Dr M: Only slight impact from US shutdown


SHRINKING TRADE: It is no longer a major trading partner for Malaysia, says former PM

MALAYSIA will be slightly impacted by the United States shutdown, but it won't be so significant as the superpower is no longer a major trading partner for the country.

Former prime minister Tun Dr Mahathir Mohamad said the US used to account for 20 per cent of Malaysia's total trade but the pie has now shrunk and Malaysia's total trade has diversified over the past 20 years.

"Well, yes, Malaysia might be slightly affected but it won't be that bad as we now have trading partners all over the world," Dr Mahathir said here yesterday after giving a talk on the second wave of the Look East Policy to some 300 Bumiputera entrepreneurs.

The US government began a shutdown after a stalemate in Congress.

On China's emergence as a world economy, Dr Mahathir said Bumiputera entrepreneurs should not be deterred because history has shown that with perseverance, dedication and hard work, any race can make it to the global economic arena.

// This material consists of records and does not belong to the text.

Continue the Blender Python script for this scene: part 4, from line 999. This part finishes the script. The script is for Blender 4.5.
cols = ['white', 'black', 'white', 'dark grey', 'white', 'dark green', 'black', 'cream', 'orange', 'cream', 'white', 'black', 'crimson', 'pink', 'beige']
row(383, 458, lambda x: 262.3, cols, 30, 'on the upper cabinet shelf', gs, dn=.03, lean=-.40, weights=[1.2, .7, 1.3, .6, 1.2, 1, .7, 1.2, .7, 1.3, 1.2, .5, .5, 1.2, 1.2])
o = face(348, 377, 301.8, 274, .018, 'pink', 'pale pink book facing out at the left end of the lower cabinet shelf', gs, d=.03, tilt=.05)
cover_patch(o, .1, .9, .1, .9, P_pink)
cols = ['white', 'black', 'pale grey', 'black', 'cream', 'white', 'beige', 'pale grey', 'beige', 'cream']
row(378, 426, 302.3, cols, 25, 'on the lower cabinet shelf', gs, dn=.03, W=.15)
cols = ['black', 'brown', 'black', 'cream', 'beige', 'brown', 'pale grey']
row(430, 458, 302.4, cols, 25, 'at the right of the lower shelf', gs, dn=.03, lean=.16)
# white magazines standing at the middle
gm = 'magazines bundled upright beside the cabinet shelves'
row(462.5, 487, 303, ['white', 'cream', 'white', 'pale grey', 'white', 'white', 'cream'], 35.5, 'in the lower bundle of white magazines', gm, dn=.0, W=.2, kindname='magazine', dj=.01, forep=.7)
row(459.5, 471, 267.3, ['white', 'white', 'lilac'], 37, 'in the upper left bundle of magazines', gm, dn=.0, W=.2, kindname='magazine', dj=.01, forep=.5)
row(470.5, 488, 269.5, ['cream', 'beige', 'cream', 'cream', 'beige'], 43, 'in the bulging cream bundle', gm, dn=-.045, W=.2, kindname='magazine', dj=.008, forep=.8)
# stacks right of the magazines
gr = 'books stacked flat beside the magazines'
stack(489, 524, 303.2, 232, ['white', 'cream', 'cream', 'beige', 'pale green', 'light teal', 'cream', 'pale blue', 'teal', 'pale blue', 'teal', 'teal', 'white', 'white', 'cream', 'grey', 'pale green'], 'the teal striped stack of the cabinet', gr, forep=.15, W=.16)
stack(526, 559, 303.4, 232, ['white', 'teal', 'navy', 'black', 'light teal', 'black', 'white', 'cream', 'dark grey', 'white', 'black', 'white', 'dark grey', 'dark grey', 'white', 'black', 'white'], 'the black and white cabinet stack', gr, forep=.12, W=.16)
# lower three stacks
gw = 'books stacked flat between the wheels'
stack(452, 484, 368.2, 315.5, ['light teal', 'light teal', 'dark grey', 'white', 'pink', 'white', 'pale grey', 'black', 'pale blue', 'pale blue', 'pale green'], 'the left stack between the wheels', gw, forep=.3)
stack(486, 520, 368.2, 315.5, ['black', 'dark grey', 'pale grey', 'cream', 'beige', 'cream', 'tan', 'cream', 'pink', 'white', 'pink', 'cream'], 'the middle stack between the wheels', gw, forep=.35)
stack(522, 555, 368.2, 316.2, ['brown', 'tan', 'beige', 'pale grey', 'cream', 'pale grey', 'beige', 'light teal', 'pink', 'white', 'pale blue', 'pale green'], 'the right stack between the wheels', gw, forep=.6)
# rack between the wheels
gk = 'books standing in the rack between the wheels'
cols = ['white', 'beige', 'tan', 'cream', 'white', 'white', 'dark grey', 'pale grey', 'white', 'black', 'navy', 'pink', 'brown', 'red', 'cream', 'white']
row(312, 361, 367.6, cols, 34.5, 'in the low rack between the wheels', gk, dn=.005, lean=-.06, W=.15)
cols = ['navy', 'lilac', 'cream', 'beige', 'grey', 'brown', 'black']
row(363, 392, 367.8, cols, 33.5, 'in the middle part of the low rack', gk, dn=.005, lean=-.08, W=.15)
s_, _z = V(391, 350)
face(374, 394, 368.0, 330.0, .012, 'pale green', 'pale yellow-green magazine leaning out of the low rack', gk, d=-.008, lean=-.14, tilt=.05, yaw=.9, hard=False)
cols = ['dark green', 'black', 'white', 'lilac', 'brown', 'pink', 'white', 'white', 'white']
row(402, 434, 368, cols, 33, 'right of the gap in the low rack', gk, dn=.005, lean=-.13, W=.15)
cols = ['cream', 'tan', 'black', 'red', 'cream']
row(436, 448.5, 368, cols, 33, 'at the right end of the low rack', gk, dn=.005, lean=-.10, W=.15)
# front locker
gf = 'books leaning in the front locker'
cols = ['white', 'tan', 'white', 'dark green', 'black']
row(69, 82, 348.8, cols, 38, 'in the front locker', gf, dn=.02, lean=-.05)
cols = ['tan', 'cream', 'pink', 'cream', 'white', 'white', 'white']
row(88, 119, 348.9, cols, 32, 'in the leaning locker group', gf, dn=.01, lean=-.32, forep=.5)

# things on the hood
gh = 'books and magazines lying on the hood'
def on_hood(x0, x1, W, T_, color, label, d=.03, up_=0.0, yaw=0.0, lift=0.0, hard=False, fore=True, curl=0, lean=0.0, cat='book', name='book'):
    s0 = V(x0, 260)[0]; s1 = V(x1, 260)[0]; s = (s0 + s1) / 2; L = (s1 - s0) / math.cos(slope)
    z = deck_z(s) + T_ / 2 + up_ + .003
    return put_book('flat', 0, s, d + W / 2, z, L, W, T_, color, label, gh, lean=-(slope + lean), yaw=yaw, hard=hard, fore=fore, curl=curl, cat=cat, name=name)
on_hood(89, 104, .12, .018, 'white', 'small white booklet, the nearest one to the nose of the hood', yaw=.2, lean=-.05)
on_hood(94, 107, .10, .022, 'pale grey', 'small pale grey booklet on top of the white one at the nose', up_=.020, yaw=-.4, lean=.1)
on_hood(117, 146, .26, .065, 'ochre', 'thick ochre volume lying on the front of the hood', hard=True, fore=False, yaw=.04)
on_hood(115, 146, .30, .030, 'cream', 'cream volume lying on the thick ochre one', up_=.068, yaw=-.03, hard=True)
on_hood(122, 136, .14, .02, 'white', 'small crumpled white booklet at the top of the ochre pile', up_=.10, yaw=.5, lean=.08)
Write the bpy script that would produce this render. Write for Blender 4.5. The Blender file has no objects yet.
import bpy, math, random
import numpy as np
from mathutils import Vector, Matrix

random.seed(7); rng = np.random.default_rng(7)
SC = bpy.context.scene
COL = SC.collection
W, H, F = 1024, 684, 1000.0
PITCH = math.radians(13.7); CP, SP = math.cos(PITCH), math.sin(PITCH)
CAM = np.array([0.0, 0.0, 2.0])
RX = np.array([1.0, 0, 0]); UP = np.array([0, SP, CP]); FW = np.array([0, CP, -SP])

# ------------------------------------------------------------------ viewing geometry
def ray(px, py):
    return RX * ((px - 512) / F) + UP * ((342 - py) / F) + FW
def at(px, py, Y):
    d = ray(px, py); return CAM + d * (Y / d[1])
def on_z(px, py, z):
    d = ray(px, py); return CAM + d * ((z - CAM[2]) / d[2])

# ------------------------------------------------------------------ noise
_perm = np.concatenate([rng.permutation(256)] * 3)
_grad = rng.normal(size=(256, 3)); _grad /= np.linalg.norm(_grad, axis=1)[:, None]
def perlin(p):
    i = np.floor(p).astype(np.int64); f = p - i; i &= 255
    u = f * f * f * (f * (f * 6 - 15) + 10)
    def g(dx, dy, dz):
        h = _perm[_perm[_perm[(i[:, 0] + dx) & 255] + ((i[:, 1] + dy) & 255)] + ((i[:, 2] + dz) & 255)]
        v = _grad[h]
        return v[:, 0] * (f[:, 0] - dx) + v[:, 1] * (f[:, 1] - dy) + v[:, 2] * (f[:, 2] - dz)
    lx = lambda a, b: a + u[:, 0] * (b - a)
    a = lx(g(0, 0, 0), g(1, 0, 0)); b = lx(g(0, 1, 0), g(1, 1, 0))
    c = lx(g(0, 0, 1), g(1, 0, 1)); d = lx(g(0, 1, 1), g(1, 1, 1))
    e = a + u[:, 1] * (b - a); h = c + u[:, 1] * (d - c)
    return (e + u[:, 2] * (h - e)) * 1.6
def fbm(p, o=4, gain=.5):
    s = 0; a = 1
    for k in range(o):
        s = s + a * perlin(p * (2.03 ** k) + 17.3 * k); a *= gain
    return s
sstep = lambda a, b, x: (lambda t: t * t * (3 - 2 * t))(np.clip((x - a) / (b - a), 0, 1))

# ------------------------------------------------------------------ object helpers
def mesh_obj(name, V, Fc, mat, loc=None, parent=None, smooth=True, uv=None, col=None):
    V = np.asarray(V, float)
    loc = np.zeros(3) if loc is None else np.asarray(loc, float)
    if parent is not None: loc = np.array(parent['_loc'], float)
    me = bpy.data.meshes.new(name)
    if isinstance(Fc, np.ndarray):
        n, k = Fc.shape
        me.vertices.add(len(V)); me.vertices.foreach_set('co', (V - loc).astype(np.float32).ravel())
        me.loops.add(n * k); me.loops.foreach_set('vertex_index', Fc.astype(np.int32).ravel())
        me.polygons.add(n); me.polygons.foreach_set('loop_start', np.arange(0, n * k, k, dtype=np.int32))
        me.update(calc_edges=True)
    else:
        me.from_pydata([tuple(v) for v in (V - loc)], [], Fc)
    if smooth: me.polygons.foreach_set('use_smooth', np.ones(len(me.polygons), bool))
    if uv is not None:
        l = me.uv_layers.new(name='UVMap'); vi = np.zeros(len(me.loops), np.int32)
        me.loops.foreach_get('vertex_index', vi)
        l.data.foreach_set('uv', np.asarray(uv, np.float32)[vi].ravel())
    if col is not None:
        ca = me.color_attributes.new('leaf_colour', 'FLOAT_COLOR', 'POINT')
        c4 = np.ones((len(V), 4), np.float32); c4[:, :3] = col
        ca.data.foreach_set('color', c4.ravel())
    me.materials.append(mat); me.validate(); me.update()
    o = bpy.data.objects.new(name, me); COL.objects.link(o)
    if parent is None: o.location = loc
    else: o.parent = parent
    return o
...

"Malaysians can do it if they put their hearts into it and have values and discipline like the Japanese. The country emerged stronger after its defeat in World War 2."

He said a few Malaysian companies had become global suppliers, such as Silterra, which supplies microchips to Samsung to make handphones.

Dr Mahathir said 22 years after the introduction of the Look East Policy, the attitude of the Bumiputera entrepreneurs has not changed much but that does not mean they should abandon the policy altogether.

"We cannot look at the West because after eight years, the economies of countries such as Greece, Spain, France and the Netherlands are in trouble.

"The West went into the production of goods but they were unable to compete with the East. This prompted them to go into the financial sector because you don't need transportation, workers and goods.

"Now, their financial sectors are in trouble as a result of their greed and low values, such as making money by pushing down the value of currencies," he said.